→ EXERCISE OBJECTIVE: Take the entries below and print only the lines from the one with "The Blender Python" through the one with "struct('trim_5', bm, M_trim, 'white", exactly as they stand, both ends included.

→ DATA EXTRACT:
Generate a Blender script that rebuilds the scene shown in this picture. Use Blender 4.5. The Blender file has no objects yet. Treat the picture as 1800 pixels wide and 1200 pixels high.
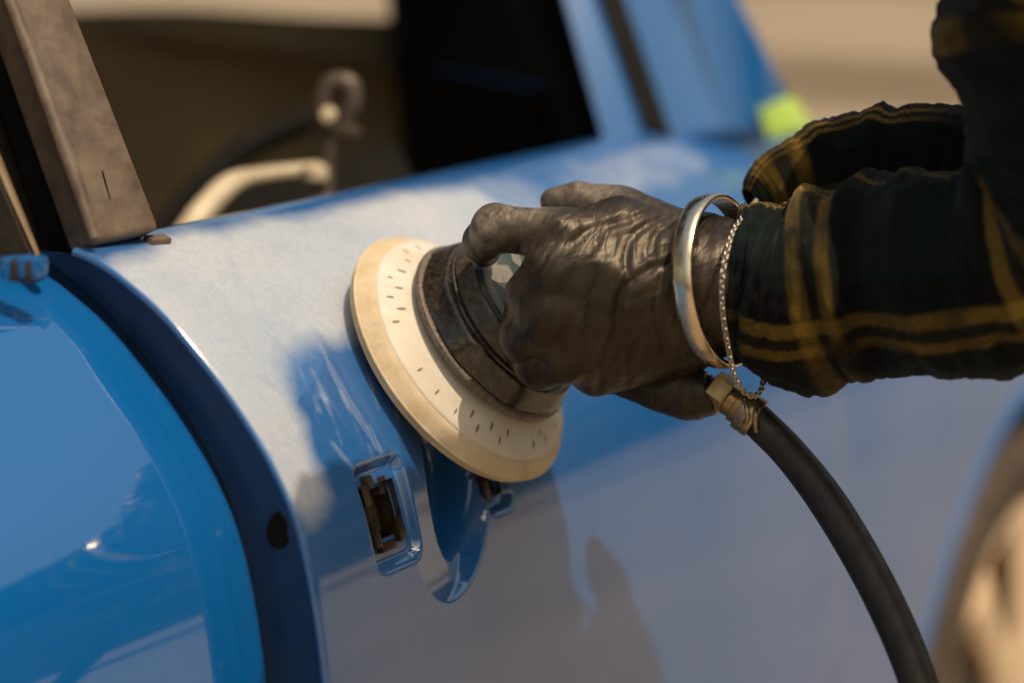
import bpy, bmesh, math, random
import numpy as np
from mathutils import Vector, Matrix, noise

random.seed(4)
rng = np.random.default_rng(4)
sc = bpy.context.scene
COL = sc.collection

# ------------------------------------------------------------------ camera
CAM_Z = 1.15
YAW = math.radians(28.0)          # heading, anticlockwise from +X (the car's forward)
PITCH = math.radians(9.87)        # looking down
LENS = 100.0
cam_d = bpy.data.cameras.new('camera')
cam = bpy.data.objects.new('camera', cam_d)
COL.objects.link(cam)
cam.location = (0, 0, CAM_Z)
cam.rotation_euler = (math.pi / 2 - PITCH, 0, YAW - math.pi / 2)
cam_d.lens = LENS
cam_d.sensor_width = 36.0
cam_d.clip_start = 0.05
cam_d.clip_end = 500
cam_d.dof.use_dof = True
cam_d.dof.focus_distance = 1.615
cam_d.dof.aperture_fstop = 2.4
sc.camera = cam

# ------------------------------------------------------------------ sky, sun, exposure
SUN = Vector((-0.163, -0.448, 0.879)).normalized()      # towards the sun
w = bpy.data.worlds.new('World')
sc.world = w
w.use_nodes = True
wn = w.node_tree
bg = wn.nodes['Background']
sky = wn.nodes.new('ShaderNodeTexSky')
sky.sky_type = 'NISHITA'
sky.sun_disc = False
sky.sun_elevation = math.asin(SUN.z)
sky.sun_rotation = math.atan2(SUN.x, SUN.y)
sky.dust_density = 9.0
sky.air_density = 2.5
sky.ozone_density = 0.3
wn.links.new(sky.outputs[0], bg.inputs[0])
bg.inputs[1].default_value = 0.13
sl = bpy.data.lights.new('sun', 'SUN')
sl.energy = 4.1
sl.angle = math.radians(0.6)
sl.color = (1.0, 0.83, 0.62)
so = bpy.data.objects.new('sun', sl)
COL.objects.link(so)
so.rotation_euler = SUN.to_track_quat('Z', 'Y').to_euler()
so.location = (0, 0, 8)
sc.view_settings.view_transform = 'Standard'
sc.view_settings.look = 'None'
sc.view_settings.exposure = -0.22
sc.view_settings.gamma = 1.0
sc.cycles.use_denoising = True
sc.cycles.max_bounces = 8

# ------------------------------------------------------------------ measuring helpers
FPX = LENS / 36.0 * 1800.0
_d = np.array([math.cos(PITCH) * math.cos(YAW), math.cos(PITCH) * math.sin(YAW), -math.sin(PITCH)])
_r = np.array([math.sin(YAW), -math.cos(YAW), 0.0])
_u = np.cross(_r, _d)
_o = np.array([0, 0, CAM_Z])


def at(px, py, dep):
    """the place in the world seen at a point of the 1800x1200 photograph, dep metres deep"""
    return _o + (_d + _r * (px - 900) / FPX - _u * (py - 600) / FPX) * dep


def smooth(a, b, x):
    t = np.clip((x - a) / (b - a), 0, 1)
    return t * t * (3 - 2 * t)


def catmull(P, n):
    P = np.asarray(P, float)
    Q = np.vstack([2 * P[0] - P[1], P, 2 * P[-1] - P[-2]])
    m = len(P) - 1
    t = np.linspace(0, m - 1e-9, n)
    i = t.astype(int)
    f = (t - i)[:, None]
    a, b, c, d = Q[i], Q[i + 1], Q[i + 2], Q[i + 3]
    return 0.5 * (2 * b + (c - a) * f + (2 * a - 5 * b + 4 * c - d) * f ** 2 + (3 * b - a - 3 * c + d) * f ** 3)


def nz(p, sc_=1.0, seed=0.0):
    return noise.noise(Vector((p[0] * sc_ + seed, p[1] * sc_ - seed, p[2] * sc_ + 2 * seed)))


def nzv(V, s, seed=0.0):
    s = np.broadcast_to(np.asarray(s, float), (3,))
    return np.array([noise.noise(Vector((a * s[0] + seed, b * s[1] - seed, c * s[2] + 2 * seed))) for a, b, c in V])


# ------------------------------------------------------------------ object helpers
def tag(o, label=None, cat=None, group=None, kind=None):
    if label: o['label'] = label
    if cat: o['category'] = cat
    if group: o['group'] = group
    if kind: o['kind'] = kind
    return o


def empty(name, loc, label, cat, group=None):
    o = bpy.data.objects.new(name, None)
    COL.objects.link(o)
    o.location = loc
    o.empty_display_size = 0.05
    tag(o, label, cat, group)
    return o


def link(name, me, m, parent=None):
    o = bpy.data.objects.new(name, me)
    COL.objects.link(o)
    if m is not None:
        me.materials.clear()
        me.materials.append(m)
    if parent is not None:
        root = parent
        o.parent = parent
        mw = Matrix.Identity(4)
        chain = []
        while root is not None:
            chain.append(root)
            root = root.parent
        for c in reversed(chain):
            mw = mw @ c.matrix_parent_inverse @ c.matrix_basis
        o.matrix_parent_inverse = mw.inverted()
    return o


def mesh(name, V, Fc, m, parent=None, flat=False, uv=None, attr=None):
    me = bpy.data.meshes.new(name)
    me.from_pydata([tuple(map(float, v)) for v in V], [], [tuple(int(i) for i in f) for f in Fc])
    if not flat:
        me.polygons.foreach_set('use_smooth', [True] * len(me.polygons))
    if uv is not None:
        lay = me.uv_layers.new(name='UVMap')
        vi = np.empty(len(me.loops), int)
        me.loops.foreach_get('vertex_index', vi)
        lay.data.foreach_set('uv', np.asarray(uv, float)[vi].ravel())
    if attr:
        for k, a in attr.items():
            at_ = me.attributes.new(k, 'FLOAT', 'POINT')
            at_.data.foreach_set('value', np.asarray(a, float))
    me.update()
    return link(name, me, m, parent)


def grid_faces(nu, nv, closed=False, flip=False):
    Fc = []
    for i in range(nu - 1):
        for j in range(nv if closed else nv - 1):
            a, b = i * nv + j, i * nv + (j + 1) % nv
            c, d = (i + 1) * nv + (j + 1) % nv, (i + 1) * nv + j
            Fc.append((a, d, c, b) if flip else (a, b, c, d))
    return Fc


def box(name, c, size, m, parent=None, rot=None, bevel=0.0, seg=2):
    bm = bmesh.new()
    bmesh.ops.create_cube(bm, size=1.0)
    bmesh.ops.scale(bm, vec=size, verts=bm.verts)
    if bevel:
        bmesh.ops.bevel(bm, geom=bm.edges[:], offset=bevel, segments=seg, affect='EDGES', profile=0.5)
    if rot is not None:
        bmesh.ops.transform(bm, matrix=rot.to_4x4(), verts=bm.verts)
    bmesh.ops.translate(bm, vec=Vector(c), verts=bm.verts)
    me = bpy.data.meshes.new(name)
    bm.to_mesh(me)
    bm.free()
    if bevel and seg > 1:
        me.polygons.foreach_set('use_smooth', [True] * len(me.polygons))
        me.set_sharp_from_angle(angle=math.radians(40))
    return link(name, me, m, parent)


def frames(P):
    T = np.gradient(P, axis=0)
    T /= np.linalg.norm(T, axis=1)[:, None]
    ref = np.array([0, 0, 1.0]) if abs(T[0][2]) < 0.9 else np.array([1.0, 0, 0])
    N = np.zeros_like(P)
    n = ref - T[0] * (ref @ T[0])
    n /= np.linalg.norm(n)
    for i in range(len(P)):
        n = n - T[i] * (n @ T[i])
        n /= np.linalg.norm(n)
        N[i] = n
    return T, N, np.cross(T, N)


def tube(name, pts, rad, m, parent=None, n=60, seg=20, caps=True, sq=None, uv=False):
    """a swept tube; sq=(a,b) scales the section along its two axes"""
    P = catmull(pts, n)
    rr = np.interp(np.linspace(0, 1, n), np.linspace(0, 1, len(np.atleast_1d(rad))), np.atleast_1d(rad)) if np.ndim(rad) else np.full(n, rad)
    T, N, B = frames(P)
    th = np.linspace(0, 2 * math.pi, seg, endpoint=False)
    a, b = sq if sq else (1, 1)
    V = (P[:, None, :] + rr[:, None, None] * (a * np.cos(th)[None, :, None] * N[:, None, :] + b * np.sin(th)[None, :, None] * B[:, None, :])).reshape(-1, 3)
    Fc = grid_faces(n, seg, True)
    if caps:
        Fc.append(tuple(reversed(range(seg))))
        Fc.append(tuple(range((n - 1) * seg, n * seg)))
    o = mesh(name, V, Fc, m, parent)
    if caps:
        o.data.set_sharp_from_angle(angle=math.radians(50))
    return o


def basis(n, e):
    n = np.asarray(n, float) / np.linalg.norm(n)
    e = np.asarray(e, float)
    e = e - n * (e @ n)
    e /= np.linalg.norm(e)
    return e, np.cross(n, e), n


def lathe(name, prof, c, fr, m, parent=None, seg=96, mod=None, sharp=35, cap=True):
    """turn (radius, height) pairs about the axis fr[2] at c; mod(theta, r, h) returns a radius factor"""
    e1, e2, ax = fr
    th = np.linspace(0, 2 * math.pi, seg, endpoint=False)
    V = []
    for r, h in prof:
        f = np.ones(seg) if mod is None else mod(th, r, h)
        V.append(c + ax * h + (r * f)[:, None] * (np.cos(th)[:, None] * e1 + np.sin(th)[:, None] * e2))
    V = np.vstack(V)
    Fc = grid_faces(len(prof), seg, True)
    if cap:
        Fc.append(tuple(reversed(range(seg))))
        Fc.append(tuple(range((len(prof) - 1) * seg, len(prof) * seg)))
    o = mesh(name, V, Fc, m, parent)
    o.data.set_sharp_from_angle(angle=math.radians(sharp))
    return o


# ------------------------------------------------------------------ materials
def newmat(name):
    m = bpy.data.materials.new(name)
    m.use_nodes = True
    nt = m.node_tree
    return m, nt, nt.nodes['Principled BSDF']


def node(nt, t, **kw):
    n = nt.nodes.new(t)
    for k, v in kw.items():
        if k in n.inputs.keys() if isinstance(k, str) else False:
            n.inputs[k].default_value = v
        else:
            setattr(n, k, v)
    return n


def ramp(nt, src, stops, interp='LINEAR'):
    r = nt.nodes.new('ShaderNodeValToRGB')
    r.color_ramp.interpolation = interp
    el = r.color_ramp.elements
    while len(el) > 1:
        el.remove(el[-1])
    for i, (p, c) in enumerate(stops):
        e = el[0] if i == 0 else el.new(p)
        e.position = p
        c = (c, c, c) if np.isscalar(c) else c
        e.color = (*c, 1)
    nt.links.new(src, r.inputs[0])
    return r.outputs[0]


def nzn(nt, scale, detail=4, rough=0.55, coord='Object', vec=None, dist=0.0):
    n = nt.nodes.new('ShaderNodeTexNoise')
    n.inputs['Scale'].default_value = scale
    n.inputs['Detail'].default_value = detail
    n.inputs['Roughness'].default_value = rough
    n.inputs['Distortion'].default_value = dist
    if vec is None:
        t = nt.nodes.new('ShaderNodeTexCoord')
        vec = t.outputs[coord]
    nt.links.new(vec, n.inputs['Vector'])
    return n.outputs['Fac']


def mixc(nt, f, a, b, mode='MIX'):
    n = nt.nodes.new('ShaderNodeMix')
    n.data_type = 'RGBA'
    n.blend_type = mode
    for i, v in ((0, f), (6, a), (7, b)):
        if hasattr(v, 'node'):
            nt.links.new(v, n.inputs[i])
        elif i == 0:
            n.inputs[0].default_value = v
        else:
            n.inputs[i].default_value = (*v, 1)
    return n.outputs[2]


def mth(nt, op, a, b=None, clamp=False):
    n = nt.nodes.new('ShaderNodeMath')
    n.operation = op
    n.use_clamp = clamp
    for i, v in ((0, a), (1, b)):
        if v is None: continue
        if hasattr(v, 'node'):
            nt.links.new(v, n.inputs[i])
        else:
            n.inputs[i].default_value = v
    return n.outputs[0]


def bump(nt, bsdf, src, strength, dist=0.002, inp='Normal'):
    b = nt.nodes.new('ShaderNodeBump')
    b.inputs['Strength'].default_value = strength
    b.inputs['Distance'].default_value = dist
    nt.links.new(src, b.inputs['Height'])
    nt.links.new(b.outputs[0], bsdf.inputs[inp])


def plain(name, col, rough=0.5, metal=0.0, var=0.25, vscale=40, bmp=0.0, bscale=300, dust=None, coat=0.0, spec=0.5):
    m, nt, b = newmat(name)
    f = nzn(nt, vscale, 5)
    lo = tuple(c * (1 - var) for c in col)
    hi = tuple(min(1, c * (1 + var)) for c in col)
    c = ramp(nt, f, [(0.3, lo), (0.7, hi)])
    if dust:
        dc, amt, ds = dust
        c = mixc(nt, ramp(nt, nzn(nt, ds, 8, 0.68), [(0.5 - amt * 0.25, 0.0), (0.85 - amt * 0.2, amt)]), c, dc)
    nt.links.new(c, b.inputs['Base Color'])
    rr = ramp(nt, nzn(nt, vscale * 2.3, 4), [(0.3, max(0.02, rough - 0.08)), (0.7, min(1, rough + 0.1))])
    nt.links.new(rr, b.inputs['Roughness'])
    b.inputs['Metallic'].default_value = metal
    b.inputs['Coat Weight'].default_value = coat
    b.inputs['Specular IOR Level'].default_value = spec
    if bmp:
        bump(nt, b, nzn(nt, bscale, 4), bmp)
    return m


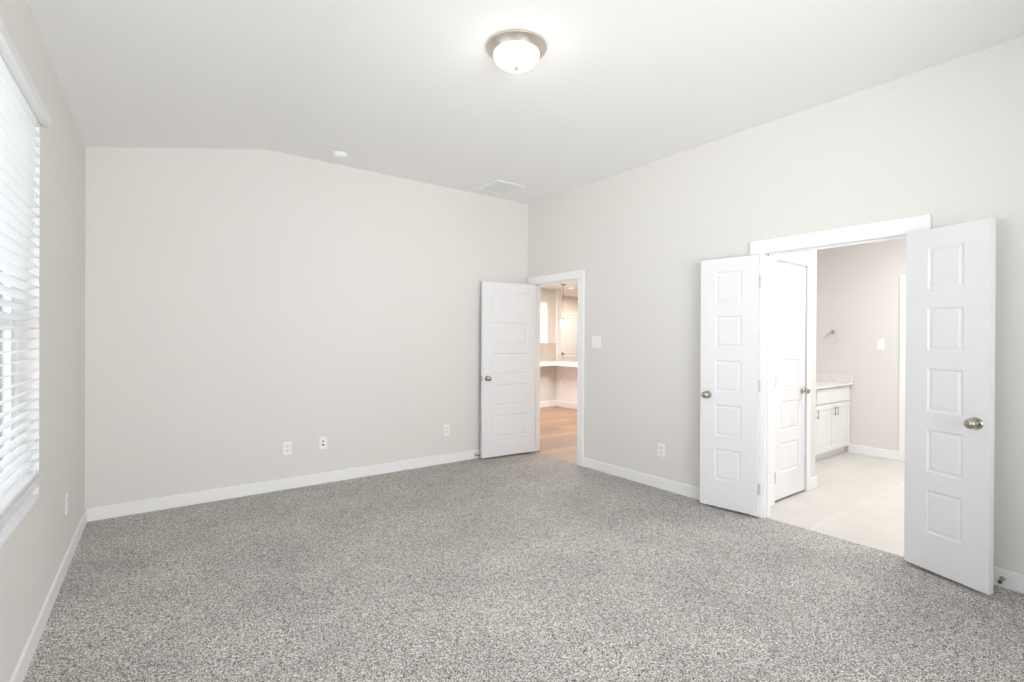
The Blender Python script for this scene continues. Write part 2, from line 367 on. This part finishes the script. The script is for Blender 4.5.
struct('trim_5', bm, M_trim, 'white flat head board over the double doorway', 'door casing', bevel=.002)

# ------------------------------------------------------------------ panelled doors
def door_slab(w, h, t, stile=0.11, top=0.107, ph=0.253, rail=0.105, both=True):
    """five equal raised panels on both faces; local x from the hinge, y thickness 0..t, z 0..h"""
    zs = [0]; z = h - top - 5*ph - 4*rail
    for i in range(5): zs += [z, z+ph]; z += ph + rail
    zs.append(h); xs = [0, stile, w-stile, w]
    bm = bmesh.new()
    for side in (0, 1):
        y0 = 0 if side == 0 else t; sg = 1 if side == 0 else -1
        V = {}
        def v(x, z, d=0.0):
            k = (round(x, 5), round(z, 5), d)
            if k not in V: V[k] = bm.verts.new((x, y0 + sg*d, z))
            return V[k]
        for i in range(3):
            for j in range(len(zs)-1):
                a, b, c, d = xs[i], xs[i+1], zs[j], zs[j+1]
                if i == 1 and j % 2 == 1:
                    rings = [(0, 0), (.009, .0055), (.015, .0055), (.030, .0018)]
                    R = [[v(a+o, c+o, q), v(b-o, c+o, q), v(b-o, d-o, q), v(a+o, d-o, q)] for o, q in rings]
                    for p, q in zip(R, R[1:]):
                        for k in range(4): bm.faces.new((p[k], p[(k+1) % 4], q[(k+1) % 4], q[k]))
                    bm.faces.new(R[-1])
                else: bm.faces.new((v(a, c), v(b, c), v(b, d), v(a, d)))
    def edge(p, q):
        bm.faces.new([bm.verts.new(x) for x in ((p[0], 0, p[1]), (q[0], 0, q[1]), (q[0], t, q[1]), (p[0], t, p[1]))])
    edge((0, 0), (w, 0)); edge((w, 0), (w, h)); edge((w, h), (0, h)); edge((0, h), (0, 0))
    bmesh.ops.remove_doubles(bm, verts=bm.verts, dist=1e-5)
    return bm
KNOB = [(0, 0), (.033, 0), (.0335, .004), (.030, .009), (.016, .012), (.0125, .018), (.0125, .027), (.018, .032), (.025, .038), (.0285, .046), (.0285, .053), (.024, .061), (.014, .066), (0, .0675)]
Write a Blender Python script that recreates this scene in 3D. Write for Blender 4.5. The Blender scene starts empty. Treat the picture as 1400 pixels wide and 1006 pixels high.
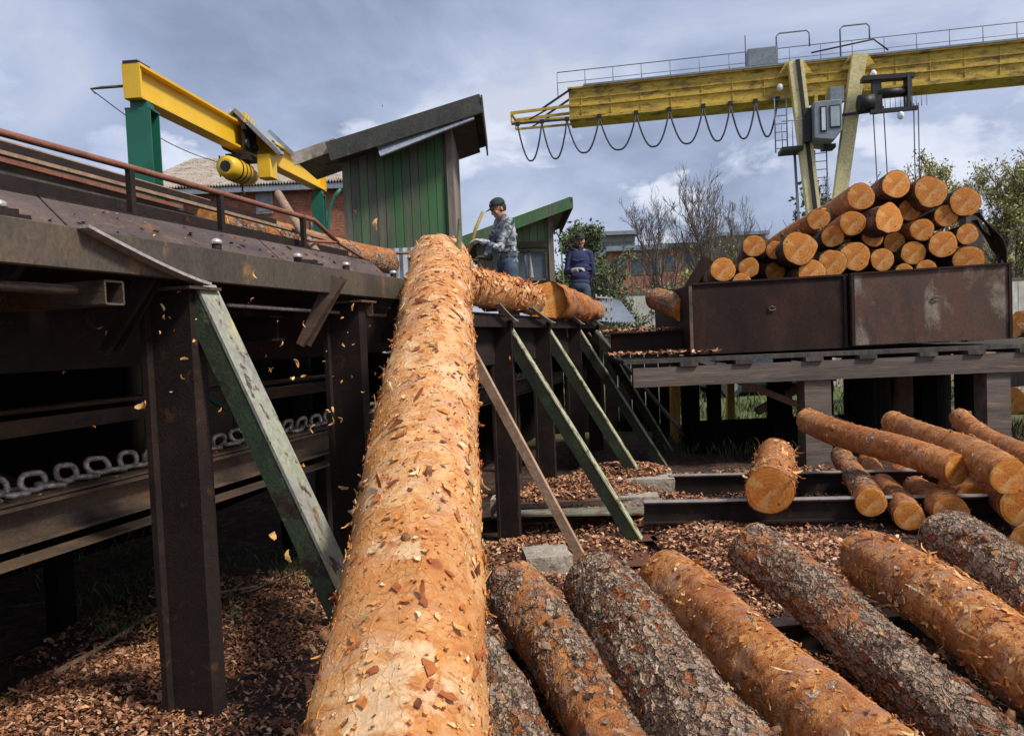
import bpy, math, random
import numpy as np
from mathutils import Vector, Matrix, Quaternion, noise
R = math.radians
sc = bpy.context.scene
col = bpy.data.collections.new("yard"); sc.collection.children.link(col)
random.seed(7); rng = np.random.default_rng(7)

# ------------------------------------------------------------------ camera
CAM_H = 2.0; F = 1000.0; PITCH = R(2.2); ROLL = R(2.4)
cp, sp = math.cos(PITCH), math.sin(PITCH)
fwd = Vector((0, cp, -sp)); r0 = Vector((1, 0, 0)); u0 = Vector((0, sp, cp))
up_ = u0*math.cos(ROLL) + r0*math.sin(ROLL)
rt_ = r0*math.cos(ROLL) - u0*math.sin(ROLL)
CPOS = Vector((0, 0, CAM_H))
cam_d = bpy.data.cameras.new("camera"); cam = bpy.data.objects.new("camera", cam_d); col.objects.link(cam)
cam_d.sensor_width = 36; cam_d.lens = 36*F/1400; cam_d.clip_start = .05; cam_d.clip_end = 3000
m = Matrix((rt_, up_, -fwd)).transposed().to_4x4(); m.translation = CPOS
cam.matrix_world = m; sc.camera = cam

def W(px, py, d):
    """world point seen at photo coordinate (px,py) lying d metres ahead"""
    return CPOS + fwd*d + rt_*((px-700)/F*d) + up_*((503-py)/F*d)
def proj(p):
    v = Vector(p)-CPOS; d = v.dot(fwd)
    return 700+F*v.dot(rt_)/d, 503-F*v.dot(up_)/d, d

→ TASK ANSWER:
The Blender Python script for this scene continues. Write part 2, from line 367 on. This part finishes the script. The script is for Blender 4.5.
struct('trim_5', bm, M_trim, 'white flat head board over the double doorway', 'door casing', bevel=.002)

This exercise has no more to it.